ONE fifth of Irish households with pre-school aged children binge drink on a weekly basis, a new survey has found. Drinkaware revealed that the main cause of this binge drinking was due to stress or tension at home during lockdown.

Plus the fact that they’re Irish. I mean, this columnist has actually met an Irish person, right?

Drinkaware reported high levels of tension and stress contributed to an increase in alcohol consumption in Irish households during lockdown, in particular, those with young children.

Irish! Most of them drink slightly less often than Russians; and those Russians start drinking at 5am.

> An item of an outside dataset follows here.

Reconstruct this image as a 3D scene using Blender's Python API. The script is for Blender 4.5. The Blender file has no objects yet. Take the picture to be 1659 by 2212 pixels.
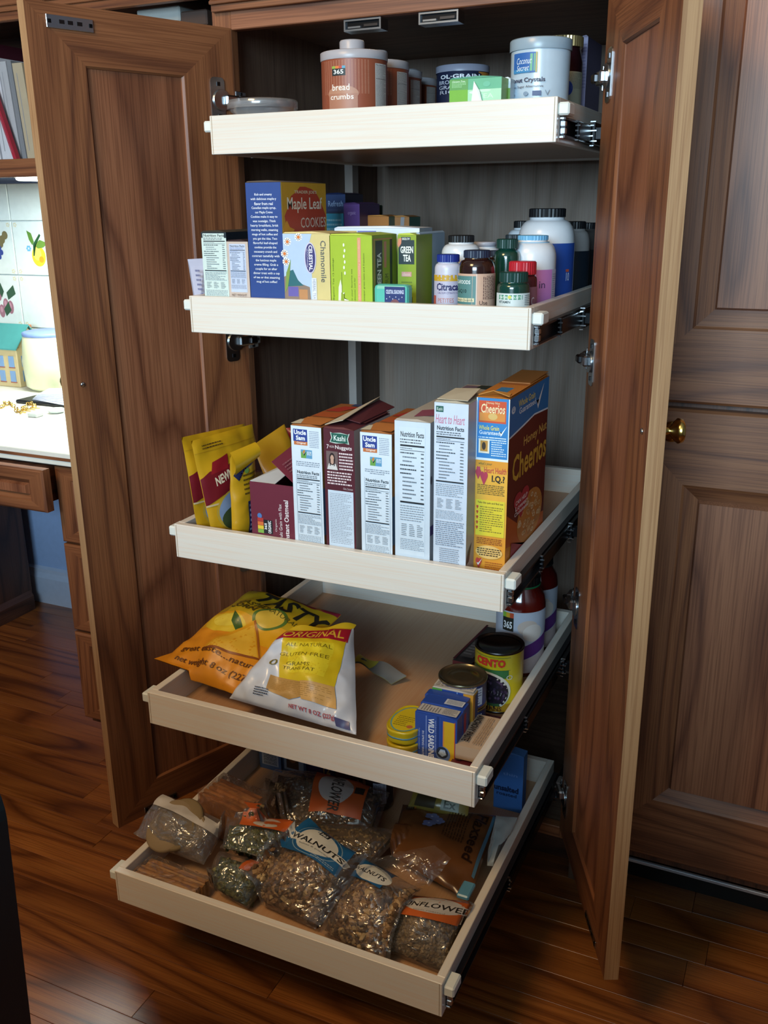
import bpy, bmesh, math, random
from mathutils import Vector, Matrix, noise
random.seed(7)
SC = bpy.context.scene
COL = SC.collection
V3 = Vector
# ---------------------------------------------------------------- camera
CAM = V3((0.61103, -1.40907, 1.17647))
YAW, PITCH, ROLL, FPX = 0.43239, -0.31656, -0.00939, 2014.149
W_PX, H_PX = 1659.0, 2212.0
_f = V3((-math.sin(YAW)*math.cos(PITCH), math.cos(YAW)*math.cos(PITCH), math.sin(PITCH)))
_r = V3((math.cos(YAW), math.sin(YAW), 0))
_u = _r.cross(_f)
_c, _s = math.cos(ROLL), math.sin(ROLL)
R_ = _c*_r + _s*_u
U_ = -_s*_r + _c*_u
cd = bpy.data.cameras.new('camera'); co = bpy.data.objects.new('camera', cd); COL.objects.link(co)
co.matrix_world = Matrix(((R_.x, U_.x, -_f.x, CAM.x), (R_.y, U_.y, -_f.y, CAM.y), (R_.z, U_.z, -_f.z, CAM.z), (0, 0, 0, 1)))
cd.sensor_fit = 'HORIZONTAL'; cd.sensor_width = 36.0; cd.lens = FPX/W_PX*36.0
cd.clip_start = 0.02; cd.clip_end = 50
SC.camera = co
# ---------------------------------------------------------------- light
w = bpy.data.worlds.new('world'); SC.world = w; w.use_nodes = True
w.node_tree.nodes['Background'].inputs[0].default_value = (0.55, 0.68, 0.88, 1)
w.node_tree.nodes['Background'].inputs[1].default_value = 0.15
SC.view_settings.view_transform = 'Standard'; SC.view_settings.look = 'None'
SC.view_settings.gamma = 1.0; SC.view_settings.use_curve_mapping = False
SC.view_settings.exposure = 0.0
def area(name, loc, target, sx, sy, power, col):
    l = bpy.data.lights.new(name, 'AREA'); l.shape = 'RECTANGLE'; l.size = sx; l.size_y = sy
    l.energy = power; l.color = col
    o = bpy.data.objects.new(name, l); COL.objects.link(o)
    d = V3(target)-V3(loc); o.rotation_euler = d.to_track_quat('-Z', 'Y').to_euler(); o.location = loc
    return o
area('window_daylight', (0.5, -3.9, 1.75), (0.1, 0, 1.0), 1.6, 1.1, 172, (0.58, 0.82, 1.0))
area('ceiling_lamp_light', (-0.45, -1.85, 2.45), (-0.2, -0.4, 0.3), 0.6, 0.6, 30, (1.0, 0.64, 0.29))

# ---------------------------------------------------------------- helpers
def at(px, py, x=None, y=None, z=None):
    d = R_*((px-829.5)/FPX) - U_*((py-1106)/FPX) + _f
    if x is not None: t = (x-CAM.x)/d.x
    elif y is not None: t = (y-CAM.y)/d.y
    else: t = (z-CAM.z)/d.z
    return CAM + d*t
def lip_z(y, tray):
    zt, yf = DR[tray]; t = (y-CAM.y)/(yf-CAM.y)
    return CAM.z+(zt-CAM.z)*t
def lin(c):
    return tuple(((v/12.92) if v <= 0.04045 else ((v+0.055)/1.055)**2.4) for v in c)
def hexc(h):
    return lin(tuple(int(h[i:i+2], 16)/255 for i in (0, 2, 4)))
_mats = {}
def mat(h, rough=0.55, metal=0.0, coat=0.0, spec=0.5):
    k = (h, rough, metal, coat)
    if k in _mats: return _mats[k]
    m = bpy.data.materials.new('paint_'+h); m.use_nodes = True
    b = m.node_tree.nodes['Principled BSDF']
    b.inputs['Base Color'].default_value = (*hexc(h), 1)
    b.inputs['Roughness'].default_value = rough; b.inputs['Metallic'].default_value = metal
    b.inputs['Coat Weight'].default_value = coat; b.inputs['Coat Roughness'].default_value = 0.15
    b.inputs['Specular IOR Level'].default_value = spec
    # faint print/paper mottling
    nt = m.node_tree; n = nt.nodes.new('ShaderNodeTexNoise'); n.inputs['Scale'].default_value = 60
    mix = nt.nodes.new('ShaderNodeMix'); mix.data_type = 'RGBA'; mix.blend_type = 'MULTIPLY'
    mix.inputs['Factor'].default_value = 0.12
    mix.inputs['A'].default_value = (*hexc(h), 1)
    tc = nt.nodes.new('ShaderNodeTexCoord'); nt.links.new(tc.outputs['Object'], n.inputs['Vector'])
    nt.links.new(n.outputs['Fac'], mix.inputs['B']); nt.links.new(mix.outputs['Result'], b.inputs['Base Color'])
    _mats[k] = m
    return m
def emis(h, s):
    m = bpy.data.materials.new('lamp_glow'); m.use_nodes = True; b = m.node_tree.nodes['Principled BSDF']
    b.inputs['Emission Color'].default_value = (*hexc(h), 1); b.inputs['Emission Strength'].default_value = s
    return m
def wood(name, axis, cols, ring=7.0, rough=0.52, coat=0.06, pore=0.32, vary=0.25, stretch=14.0, bump=0.05, scale=1.0):
    """procedural sawn wood, grain along the given local axis"""
    m = bpy.data.materials.new(name); m.use_nodes = True; nt = m.node_tree; N = nt.nodes; L = nt.links
    b = N['Principled BSDF']
    tc = N.new('ShaderNodeTexCoord'); oi = N.new('ShaderNodeObjectInfo')
    comb = N.new('ShaderNodeVectorMath'); comb.operation = 'SCALE'; comb.inputs[0].default_value = (7.3, 11.9, 5.1)
    L.new(oi.outputs['Random'], comb.inputs['Scale'])
    add = N.new('ShaderNodeVectorMath'); add.operation = 'ADD'
    L.new(tc.outputs['Object'], add.inputs[0]); L.new(comb.outputs[0], add.inputs[1])
    def mp(s_across, s_along):
        q = N.new('ShaderNodeMapping'); s = [s_across*scale]*3; s['xyz'.index(axis)] = s_along*scale
        q.inputs['Scale'].default_value = s; L.new(add.outputs[0], q.inputs['Vector']); return q
    n1 = N.new('ShaderNodeTexNoise'); n1.inputs['Scale'].default_value = 1.0; n1.inputs['Detail'].default_value = 1.5
    n1.inputs['Roughness'].default_value = 0.4
    L.new(mp(ring, ring/stretch*1.6).outputs[0], n1.inputs['Vector'])
    mul = N.new('ShaderNodeMath'); mul.operation = 'MULTIPLY'; mul.inputs[1].default_value = 12.0; L.new(n1.outputs['Fac'], mul.inputs[0])
    n1b = N.new('ShaderNodeTexNoise'); n1b.inputs['Scale'].default_value = 1.0; n1b.inputs['Detail'].default_value = 4
    L.new(mp(90, 3).outputs[0], n1b.inputs['Vector'])
    ma = N.new('ShaderNodeMath'); ma.operation = 'MULTIPLY_ADD'; ma.inputs[1].default_value = 0.16
    L.new(n1b.outputs['Fac'], ma.inputs[0]); L.new(mul.outputs[0], ma.inputs[2])
    fr = N.new('ShaderNodeMath'); fr.operation = 'FRACT'; L.new(ma.outputs[0], fr.inputs[0])
    rp = N.new('ShaderNodeValToRGB'); e = rp.color_ramp.elements
    e[0].position = 0.0; e[0].color = (*hexc(cols[0]), 1)
    e[1].position = 1.0; e[1].color = (*hexc(cols[0]), 1)
    for p, c in ((0.16, cols[1]), (0.45, cols[2]), (0.8, cols[1])):
        x = e.new(p); x.color = (*hexc(c), 1)
    L.new(fr.outputs[0], rp.inputs[0])
    n2 = N.new('ShaderNodeTexNoise'); n2.inputs['Scale'].default_value = 1.0; n2.inputs['Detail'].default_value = 3
    L.new(mp(520, 7).outputs[0], n2.inputs['Vector'])
    r2 = N.new('ShaderNodeValToRGB'); r2.color_ramp.elements[0].position = 0.38; r2.color_ramp.elements[1].position = 0.56
    v = 1-pore
    r2.color_ramp.elements[0].color = (v, v*0.93, v*0.88, 1); r2.color_ramp.elements[1].color = (1, 1, 1, 1)
    L.new(n2.outputs['Fac'], r2.inputs[0])
    mx = N.new('ShaderNodeMix'); mx.data_type = 'RGBA'; mx.blend_type = 'MULTIPLY'; mx.inputs['Factor'].default_value = 1
    L.new(rp.outputs[0], mx.inputs['A']); L.new(r2.outputs[0], mx.inputs['B'])
    # per object tint
    hs = N.new('ShaderNodeHueSaturation')
    mr = N.new('ShaderNodeMapRange'); mr.inputs['To Min'].default_value = 1-vary; mr.inputs['To Max'].default_value = 1+vary
    L.new(oi.outputs['Random'], mr.inputs['Value']); L.new(mr.outputs[0], hs.inputs['Value'])
    L.new(mx.outputs['Result'], hs.inputs['Color']); L.new(hs.outputs[0], b.inputs['Base Color'])
    b.inputs['Roughness'].default_value = rough; b.inputs['Coat Weight'].default_value = coat; b.inputs['Coat Roughness'].default_value = 0.28
    bp = N.new('ShaderNodeBump'); bp.inputs['Strength'].default_value = bump; bp.inputs['Distance'].default_value = 0.002
    L.new(n2.outputs['Fac'], bp.inputs['Height']); L.new(bp.outputs[0], b.inputs['Normal'])
    return m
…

I mean, I guess it’s better they drink themselves to vomitous extremes than say, making babies in the kiddie pool at noon in front of the neighbors.

I Want My Ballybrack, Ballybrack…

An Irish soccer club has some explaining to do after they claimed one of their players was dead in order to reschedule a match.

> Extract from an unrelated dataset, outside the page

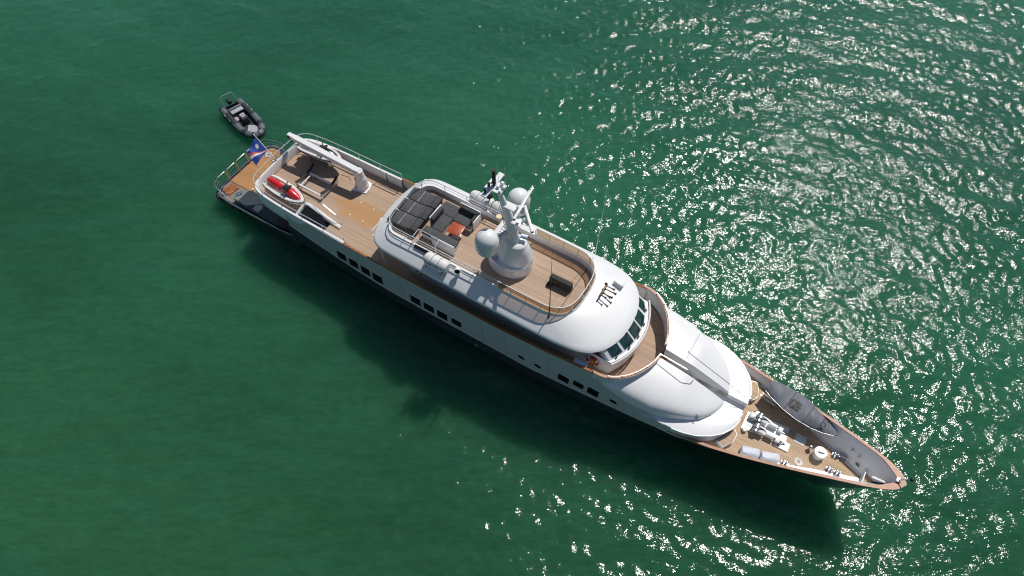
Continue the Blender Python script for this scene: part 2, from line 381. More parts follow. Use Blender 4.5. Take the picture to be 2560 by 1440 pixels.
# main deck aft (low) with the oiled swim platform
plat = [(6.6, -2.72), (1.9, -2.72), (1.1, -2.55), (0.78, -1.9), (0.72, 0), (0.78, 1.9), (1.1, 2.55), (1.9, 2.72), (6.6, 2.72)]
MB().prism(plat, 0.80, 0.93).build('aft_main_deck', M['teakgrey'], Y)
MB().prism([(0.90, -1.32), (0.84, 0), (0.90, 1.6), (1.25, 2.45), (5.6, 2.45), (5.6, -1.30)], 0.93, 0.975).build('swim_platform', M['teaknew'], Y)
b = MB(); b.tube(smooth_path([(6.4, -2.78, 1.06), (1.9, -2.76, 1.02), (1.12, -2.62, 1.0), (0.76, -1.9, 1.0), (0.70, 0, 1.0), (0.76, 1.9, 1.0), (1.12, 2.62, 1.0), (1.9, 2.76, 1.02), (6.4, 2.78, 1.06)], 5), 0.055, 6)
b.build('deck_edge_coaming', M['galv'], Y)
# starboard quarter bulwark: dark box paints its shaded part, grey end its lit part
b = MB(); b.prism([(3.05, -2.66), (3.05, -1.60), (3.3, -1.48), (8.4, -1.45), (8.4, -2.70)], 0.93, 1.56); b.build('quarter_bulwark', M['hull'], Y)
b = MB(); b.prism([(2.55, -2.58), (2.38, -2.40), (2.40, -2.15), (2.55, -1.88), (2.80, -1.66), (3.10, -1.55), (3.10, -2.64)], 0.93, 1.545); b.build('quarter_bulwark', M['greyplate'], Y)
MB().prism([(3.3, 1.45), (8.4, 1.45), (8.4, 2.68), (2.75, 2.62), (2.45, 2.2)], 0.93, 1.55).build('quarter_bulwark', M['hull'], Y)
def cleat(x, y, z, rz=0.0, s=1.0):
    b = MB()
    for k in (-0.07, 0.07): b.cyl((x + k * s * math.cos(rz), y + k * s * math.sin(rz), z), (x + k * s * math.cos(rz), y + k * s * math.sin(rz), z + 0.10 * s), 0.02 * s, seg=8)
    c, d = 0.17 * s * math.cos(rz), 0.17 * s * math.sin(rz)
    b.tube([(x - c, y - d, z + 0.10 * s), (x, y, z + 0.115 * s), (x + c, y + d, z + 0.10 * s)], 0.025 * s, 8)
    return b.build('cleat', M['steel'], Y)
cleat(2.75, -2.15, 1.545, 1.0, 1.5); cleat(1.35, -2.45, 0.95, 0.6, 1.4)
# main-deck aft bulkhead and saloon wall, dark under the overhang
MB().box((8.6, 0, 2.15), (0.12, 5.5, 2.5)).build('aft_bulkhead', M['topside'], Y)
b = MB(); b.box((8.535, 0, 1.95), (0.02, 2.6, 1.9), bev=0.008); b.build('saloon_door', M['glass'], Y)

# white topsides from the hull edge up to the upper-deck cap
zc_ = interp([(8.0, 4.28), (13, 4.28), (17, 4.28), (24, 4.42), (27, 4.72), (28.5, 4.95), (29.8, 5.2), (31, 5.2)])
ztop = interp([(8.0, 4.2), (24, 4.40), (27, 4.70), (28.5, 4.93), (29.8, 5.15), (30.4, 4.35), (32, 3.90), (34.2, 3.52), (34.6, 3.46)])
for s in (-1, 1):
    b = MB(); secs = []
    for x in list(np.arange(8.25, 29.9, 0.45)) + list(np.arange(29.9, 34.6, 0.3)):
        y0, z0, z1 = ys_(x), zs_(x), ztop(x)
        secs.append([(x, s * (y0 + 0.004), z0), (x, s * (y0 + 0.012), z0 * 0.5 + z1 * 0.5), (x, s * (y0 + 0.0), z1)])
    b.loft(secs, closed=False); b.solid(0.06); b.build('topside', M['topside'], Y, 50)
# aft upper bulwark: wraps round the transom of the boat deck
tr = [(13.1, -2.97), (11.5, -2.94), (9.0, -2.90), (7.0, -2.80), (6.0, -2.66), (5.5, -2.42), (5.24, -2.0), (5.14, -1.2), (5.10, 0)]
tr = tr + [(x, -y) for x, y in tr[-2::-1]]
trs = smooth_path([(x, y, 0) for x, y in tr], 5)
def offset2(path, d):
    P = np.array(path)[:, :2]; T = np.gradient(P, axis=0); T /= np.linalg.norm(T, axis=1)[:, None]
    return P + np.stack([T[:, 1], -T[:, 0]], 1) * d
outer = np.array(trs)[:, :2]; inn = offset2(trs, -0.20)
if abs(inn[len(inn) // 2, 0]) < abs(outer[len(outer) // 2, 0]): inn = offset2(trs, 0.20)
mid = (outer + inn) / 2
def bulw(o, i, ztop, zin, zlow, name, mat):
    b = MB(); secs = []
    for (x, y), (xi, yi) in zip(o, i):
        lo = zlow(x)
        k = 0.06
        secs.append([(x * 0.985 + xi * 0.015, y, lo), (x, y, ztop - k), (x * 0.8 + xi * 0.2, y * 0.8 + yi * 0.2, ztop), (x * 0.2 + xi * 0.8, y * 0.2 + yi * 0.8, ztop), (xi, yi, ztop - k), (xi, yi, zin)])
    b.loft(secs, closed=False); return b.build(name, mat, Y, 45)
bulw(outer, inn, 4.30, 3.55, interp([(5, 3.15), (8.2, 3.2), (8.8, 3.4), (14, 3.6)]), 'aft_bulwark', M['white'])
# underside of the overhang
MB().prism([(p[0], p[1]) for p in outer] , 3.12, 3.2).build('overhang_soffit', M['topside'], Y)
# transom slot lines: black recess and small lamp
MB().box((5.35, -2.52, 4.02), (0.16, 0.12, 0.14), rot=(0, 0, -0.8), bev=0.03).build('stern_lamp', M['white'], Y)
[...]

According to Raidió Teilifís Éireann, a public broadcasting service in Ireland, Ballybrack FC falsely told officials with the Leinster Senior Football League that one of its players had died in a “traffic accident” on Thursday night. The league subsequently postponed Ballybrack’s game on Saturday and held a moment of silence for the player at all of its other games over the weekend.

Then the league discovered that the player, Fernando LaFuente, was in fact alive.

LaFuente told RTE that his full-time employer, a software company, had simply relocated him from Dublin to Galway. Ballybrack apologized on Facebook for what it described as “a gross error of judgement” and announced that “the person in question has been relieved of all footballing duties.”

Maybe the Oakland Raiders and San Francisco 49ers can try this to be exempt from the rest of their pitiful seasons?